In the case of the screenplay My Uncle’s Legacy, film director Krsto Papić was the main opponent of Ante Kesić and SUBNOR because he sought funding from the council of Jadran Film to make the film. Papić responded to the news that Ante Kesić had interpreted the screenplay for the film at the meeting of the SUBNOR presidency (Vjesnik, 28 November 1986), and asked for the opportunity to give his account of events in the newspaper Vjesnik because Kesić’s view was full of “lies, insinuations and deceptions.”
He explained the writing of the screenplay, which he adapted from the novel by Ivan Aralica and named it My Uncle’s Legacy. Since Papić alone carried the project, he asked that all objections and criticisms be addressed to him. Moreover, he sharply criticised Kesić and his “ideologised” reading of the screenplay: “Ante Kesić either did not understand the text or he deceived not only the SUBNOR Presidency as a person of ill will, but also the entire Yugoslav public by means of newspapers and other media with unbelievable fabrications, which he “read” from the screenplay My Uncle’s Legacy. He concluded that this case would end up in court.

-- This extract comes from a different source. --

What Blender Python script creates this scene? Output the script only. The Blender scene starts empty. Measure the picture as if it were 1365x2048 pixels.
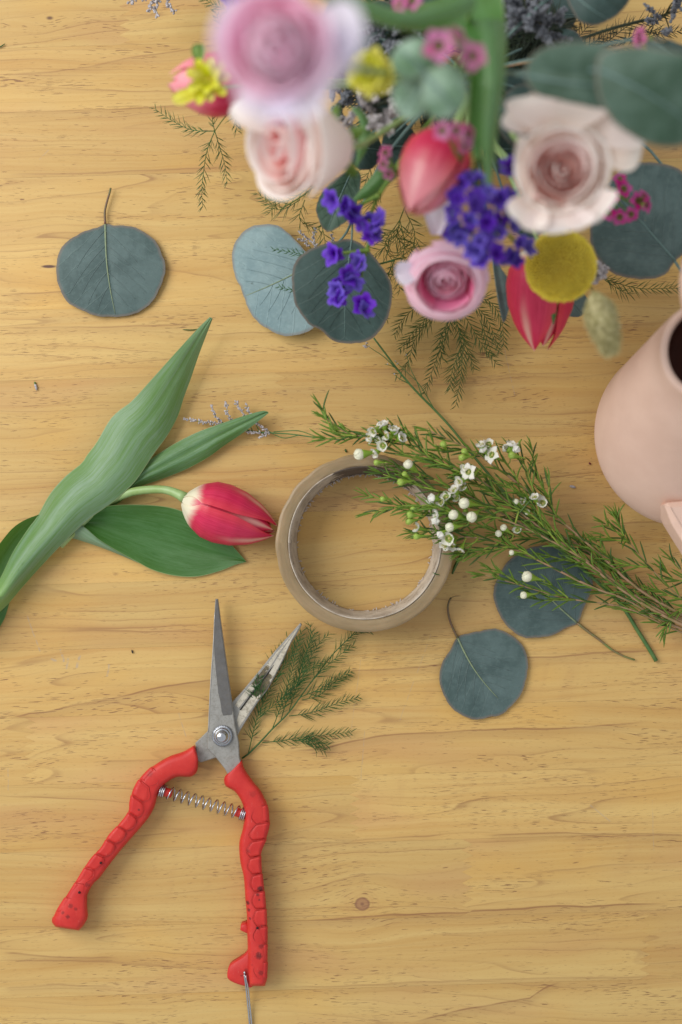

The press clipping is important because it contains arguments, which Krsto Papić as an exponent of the cultural opposition used against the objections of Ante Kesić. It illustrates the role of public media such as the newspaper company Vjesnik in providing space for such debates. Otherwise, the intervention in the screenplay of the feature film My Uncle’s Legacy was considered as the last attempt of this kind in Yugoslav cinematography before the dissolution of Yugoslavia in 1990.